Deus não quer a condenação de ninguém. Ele «não enviou o Seu Filho para condenar o mundo, mas para ser salvo por Seu intermédio»(Jo 3, 17). O Seu amor é infinitamente maior que o nosso pecado. O Seu amor consegue afogar o nosso pecado. Deus é rico, não em riquezas, mas em misericórdia (cf. Ef 2, 4). Não temos nada a pagar, só temos muito — a bem dizer, temos tudo — a receber. Como refere S. Paulo, é de graça que estamos salvos (cf. Ef 2, 5). Assim sendo, nada podemos impor, tudo somos convidados a oferecer.

 

E. Misericórdia para com todos

 

9. Como imagem e semelhança de Deus, cada um de nós deve ser imagem e semelhança da Sua misericórdia. Sejamos sempre misericordiosos para com todos. A misericórdia tem, quase sempre, o nome de respeito pelas diferenças. Não neguemos, pois, a misericórdia aos que estão no erro. Mas também não recusemos misericórdia aos que, mesmo na fragilidade, nos alertam para a verdade.
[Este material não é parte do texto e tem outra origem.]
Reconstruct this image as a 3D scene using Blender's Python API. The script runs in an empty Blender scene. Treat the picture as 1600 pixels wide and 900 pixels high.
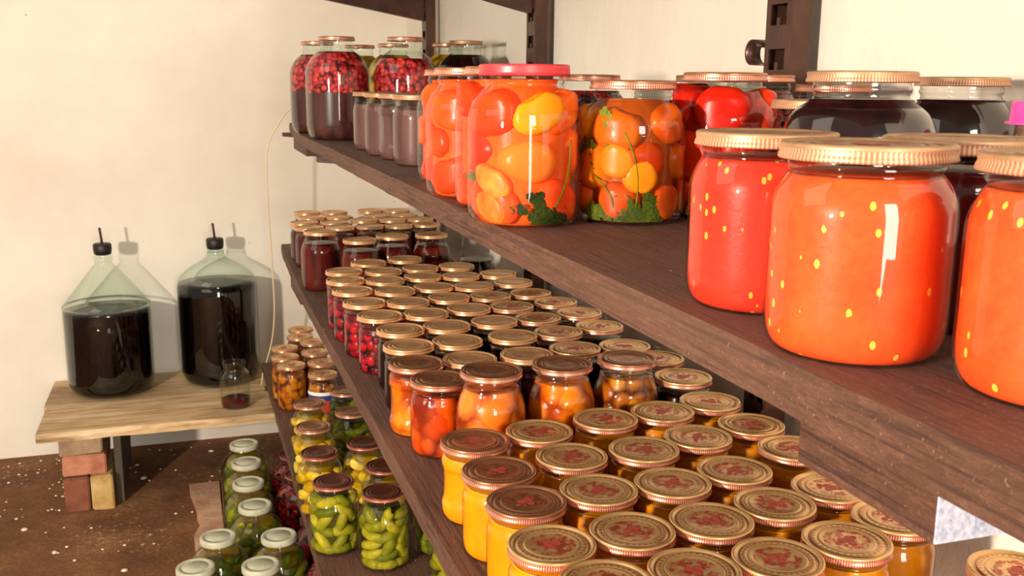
import bpy, bmesh, math, random
from mathutils import Vector, Matrix
random.seed(7)
S = bpy.context.scene
C = S.collection
PI = math.pi
ZO = 1.39                      # the camera height above the earth floor; tables below give z relative to it
TOPZ, MIDZ, LOWZ, BENZ, FLOZ = -.138, -.545, -1.0, -1.10, -1.39
ORD = ['first','second','third','fourth','fifth','sixth','seventh','eighth','ninth','tenth','eleventh','twelfth','thirteenth','fourteenth','fifteenth']

# ------------------------------------------------------------------ helpers
def link(o, parent=None):
    C.objects.link(o)
    if parent is not None: o.parent = parent
    return o
def mesh_from(bm, name, smooth=True):
    me = bpy.data.meshes.new(name); bm.normal_update(); bm.to_mesh(me); bm.free()
    if smooth:
        for p in me.polygons: p.use_smooth = True
    return me
def obj(name, me, mat=None, parent=None, loc=(0,0,0), rz=0):
    if mat is not None and not me.materials: me.materials.append(mat)
    o = bpy.data.objects.new(name, me); o.location = loc; o.rotation_euler = (0,0,rz)
    return link(o, parent)
def tag(o, label=None, cat=None, group=None, kind=None):
    if label: o['label'] = label
    if cat: o['category'] = cat
    if group: o['group'] = group
    if kind: o['kind'] = kind
    return o
def thing(name, label, cat, loc, rz=0, group=None):
    o = bpy.data.objects.new(name, None); o.location = loc; o.rotation_euler = (0,0,rz); o.empty_display_size = .02
    link(o); return tag(o, label, cat, group)
def catmull(pts, n=4):
    out = []
    P = [pts[0]] + list(pts) + [pts[-1]]
    for i in range(1, len(P)-2):
        p0, p1, p2, p3 = P[i-1], P[i], P[i+1], P[i+2]
        for k in range(n):
            t = k/n
            out.append(tuple(.5*((2*p1[j])+(-p0[j]+p2[j])*t+(2*p0[j]-5*p1[j]+4*p2[j]-p3[j])*t*t+(-p0[j]+3*p1[j]-3*p2[j]+p3[j])*t**3) for j in (0,1)))
    out.append(tuple(pts[-1]))
    return [(max(0.0, a), b) for a, b in out]
def lathe(profile, seg=48, name='lathe', mod=None):
    bm = bmesh.new(); rings = []
    for (r, z) in profile:
        if r < 1e-5: rings.append([bm.verts.new((0,0,z))]); continue
        ring = []
        for i in range(seg):
            a = 2*PI*i/seg; rr = mod(r, z, a, i) if mod else r
            ring.append(bm.verts.new((rr*math.cos(a), rr*math.sin(a), z)))
        rings.append(ring)
    for A, B in zip(rings, rings[1:]):
        for i in range(seg):
            j = (i+1) % seg
            try:
                if len(A) == 1 and len(B) == 1: break
                if len(A) == 1: bm.faces.new((A[0], B[j], B[i]))
                elif len(B) == 1: bm.faces.new((A[i], A[j], B[0]))
                else: bm.faces.new((A[i], A[j], B[j], B[i]))
            except ValueError: pass
    return mesh_from(bm, name)
def box(bm, x0, x1, y0, y1, z0, z1, jit=0):
    v = [bm.verts.new((x+random.uniform(-jit,jit), y+random.uniform(-jit,jit), z+random.uniform(-jit,jit))) for z in (z0,z1) for y in (y0,y1) for x in (x0,x1)]
    for f in ((0,2,3,1),(4,5,7,6),(0,1,5,4),(2,6,7,3),(0,4,6,2),(1,3,7,5)): bm.faces.new([v[i] for i in f])
    return v
def box_me(x0, x1, y0, y1, z0, z1, bev=0, jit=0, name='box'):
    bm = bmesh.new(); box(bm, x0, x1, y0, y1, z0, z1, jit)
    if bev: bmesh.ops.bevel(bm, geom=bm.edges[:], offset=bev, segments=2, profile=.6, affect='EDGES')
    return mesh_from(bm, name, False)
def prism(poly, axis, a0, a1, name='prism'):
    bm = bmesh.new(); A = []; B = []
    for (p, q) in poly:
        if axis == 'y': A.append(bm.verts.new((p, a0, q))); B.append(bm.verts.new((p, a1, q)))
        elif axis == 'z': A.append(bm.verts.new((p, q, a0))); B.append(bm.verts.new((p, q, a1)))
        else: A.append(bm.verts.new((a0, p, q))); B.append(bm.verts.new((a1, p, q)))
    bm.faces.new(A); bm.faces.new(B[::-1])
    n = len(A)
    for i in range(n): bm.faces.new((A[i], B[i], B[(i+1)%n], A[(i+1)%n]))
    bmesh.ops.recalc_face_normals(bm, faces=bm.faces[:])
    return mesh_from(bm, name, False)
def tube(points, r, name='tube', seg=8, taper=None):
    bm = bmesh.new(); pts = [Vector(p) for p in points]; rings = []
    for i, p in enumerate(pts):
        d = (pts[min(i+1,len(pts)-1)]-pts[max(i-1,0)]).normalized()
        u = d.orthogonal().normalized() if i == 0 else (u - d*u.dot(d)).normalized()
        w = d.cross(u); rr = r*(taper(i/(len(pts)-1)) if taper else 1)
        rings.append([bm.verts.new(p+(u*math.cos(2*PI*k/seg)+w*math.sin(2*PI*k/seg))*rr) for k in range(seg)])
    for A, B in zip(rings, rings[1:]):
        for k in range(seg): bm.faces.new((A[k], A[(k+1)%seg], B[(k+1)%seg], B[k]))
    bm.faces.new(rings[0][::-1]); bm.faces.new(rings[-1])
    return mesh_from(bm, name)
def smooth_path(pts, n=8):
    P = [Vector(p) for p in pts]; P = [P[0]]+P+[P[-1]]; out = []
    for i in range(1, len(P)-2):
        for k in range(n):
            t = k/n; a, b, c, d = P[i-1], P[i], P[i+1], P[i+2]
            out.append(.5*((2*b)+(-a+c)*t+(2*a-5*b+4*c-d)*t*t+(-a+3*b-3*c+d)*t**3))
    out.append(P[-2]); return out

# ------------------------------------------------------------------ materials
def rgb(h):
    c = [int(h[i:i+2],16)/255 for i in (0,2,4)]
    return tuple(x/12.92 if x <= .04045 else ((x+.055)/1.055)**2.4 for x in c)+(1,)
class M:
    def __init__(s, name):
        s.m = bpy.data.materials.new(name); s.m.use_nodes = True; s.n = s.m.node_tree.nodes; s.l = s.m.node_tree.links
        s.b = s.n['Principled BSDF']; s.out = s.n['Material Output']
        s.tc = s.n.new('ShaderNodeTexCoord')
    def set(s, **k):
        for a, v in k.items(): s.b.inputs[a.replace('_',' ')].default_value = v
        return s
    def lk(s, a, b): s.l.new(a, b)
    def co(s, rnd=True, scale=(1,1,1), space='Object'):
        mp = s.n.new('ShaderNodeMapping'); mp.inputs['Scale'].default_value = scale
        s.lk(s.tc.outputs[space], mp.inputs['Vector'])
        if rnd:
            oi = s.n.new('ShaderNodeObjectInfo'); m = s.math('MULTIPLY', oi.outputs['Random'], 13.0)
            cb = s.n.new('ShaderNodeCombineXYZ'); s.lk(m, cb.inputs[0]); s.lk(m, cb.inputs[1])
            s.lk(cb.outputs[0], mp.inputs['Location'])
        return mp.outputs[0]
    def math(s, op, a, b=None, clamp=False):
        n = s.n.new('ShaderNodeMath'); n.operation = op; n.use_clamp = clamp
        for i, v in enumerate((a, b)):
            if v is None: continue
            if isinstance(v, (int, float)): n.inputs[i].default_value = v
            else: s.lk(v, n.inputs[i])
        return n.outputs[0]
    def noise(s, scale, co=None, detail=4, rough=.6, dist=0):
        n = s.n.new('ShaderNodeTexNoise'); n.inputs['Scale'].default_value = scale; n.inputs['Detail'].default_value = detail
        n.inputs['Roughness'].default_value = rough; n.inputs['Distortion'].default_value = dist
        if co is not None: s.lk(co, n.inputs['Vector'])
        return n.outputs['Fac']
    def voro(s, scale, co=None, out='Distance', feature='F1', rand=1):
        n = s.n.new('ShaderNodeTexVoronoi'); n.inputs['Scale'].default_value = scale; n.feature = feature; n.inputs['Randomness'].default_value = rand
        if co is not None: s.lk(co, n.inputs['Vector'])
        return n.outputs[out]
    def ramp(s, fac, stops):
        n = s.n.new('ShaderNodeValToRGB'); e = n.color_ramp.elements
        while len(e) < len(stops): e.new(.5)
        for i, (p, c) in enumerate(stops): e[i].position = p; e[i].color = c if len(c) == 4 else tuple(c)+(1,)
        s.lk(fac, n.inputs[0]); return n.outputs[0]
    def mix(s, f, a, b, mode='MIX'):
        n = s.n.new('ShaderNodeMix'); n.data_type = 'RGBA'; n.blend_type = mode
        for i, v in ((0, f), (6, a), (7, b)):
            if isinstance(v, (int, float, tuple)): n.inputs[i].default_value = v
            else: s.lk(v, n.inputs[i])
        return n.outputs[2]
    def base(s, c):
        if isinstance(c, tuple): s.b.inputs['Base Color'].default_value = c
        else: s.lk(c, s.b.inputs['Base Color'])
        return s
    def bump(s, h, strength=.5, dist=.002):
        n = s.n.new('ShaderNodeBump'); n.inputs['Strength'].default_value = strength; n.inputs['Distance'].default_value = dist
        s.lk(h, n.inputs['Height']); s.lk(n.outputs[0], s.b.inputs['Normal']); return s
    def xyz(s, space='Object'):
        n = s.n.new('ShaderNodeSeparateXYZ'); s.lk(s.tc.outputs[space], n.inputs[0]); return n.outputs
def thin_glass(name, tint, edge, rough=.02, k=1.0, dark=.55):
    m = M(name); m.n.remove(m.b)
    lw = m.n.new('ShaderNodeLayerWeight'); lw.inputs['Blend'].default_value = .5
    f2 = m.math('POWER', lw.outputs['Facing'], 3.5)
    col = m.mix(m.math('MULTIPLY', f2, dark, True), tint, edge)
    tr = m.n.new('ShaderNodeBsdfTransparent'); m.lk(col, tr.inputs[0])
    gl = m.n.new('ShaderNodeBsdfGlossy'); gl.inputs['Roughness'].default_value = rough; gl.inputs[0].default_value = (1,1,1,1)
    fac = m.math('ADD', m.math('MULTIPLY', m.math('POWER', lw.outputs['Facing'], 4.0), .5*k), .045*k, True)
    mx = m.n.new('ShaderNodeMixShader'); m.lk(fac, mx.inputs[0]); m.lk(tr.outputs[0], mx.inputs[1]); m.lk(gl.outputs[0], mx.inputs[2])
    m.lk(mx.outputs[0], m.out.inputs[0])
    return m.m
GLASS = thin_glass('jar_glass', (.97,.985,.96,1), (.45,.5,.45,1))
GREEN_GLASS = thin_glass('greenish_glass', (.93,.975,.94,1), (.42,.62,.52,1), dark=.8, k=1.3)
DUSTY_GLASS = thin_glass('dusty_glass', (.86,.85,.84,1), (.35,.33,.32,1), rough=.06, k=1.7, dark=.8)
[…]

Dizem alguns mestres que, não raramente, perdoamos mais o mal que se faz do que o bem que se pratica. Pode parecer despropositado recordar isto, mas, por vezes, parece que somos mais receptivos a quem difunde a maldade do que a quem anuncia a verdade.

 

  1. Precisamos de uma efectiva cultura do respeito não só para com alguns, mas para com todos. Se Jesus nos atrai para o Céu, com que legitimidade podemos transformar a vida de alguns irmãos nossos num inferno?

Aprendamos com Jesus. Com a explosão do Seu amor, demos uma oportunidade ao que de melhor está em nós. Deus semeou tanto bem na nossa vida. Não deixemos que esse bem fique lá num fundo tão fundo que ninguém consegue encontrar. Quando a mudança é para melhor, não tenhamos medo de mudar!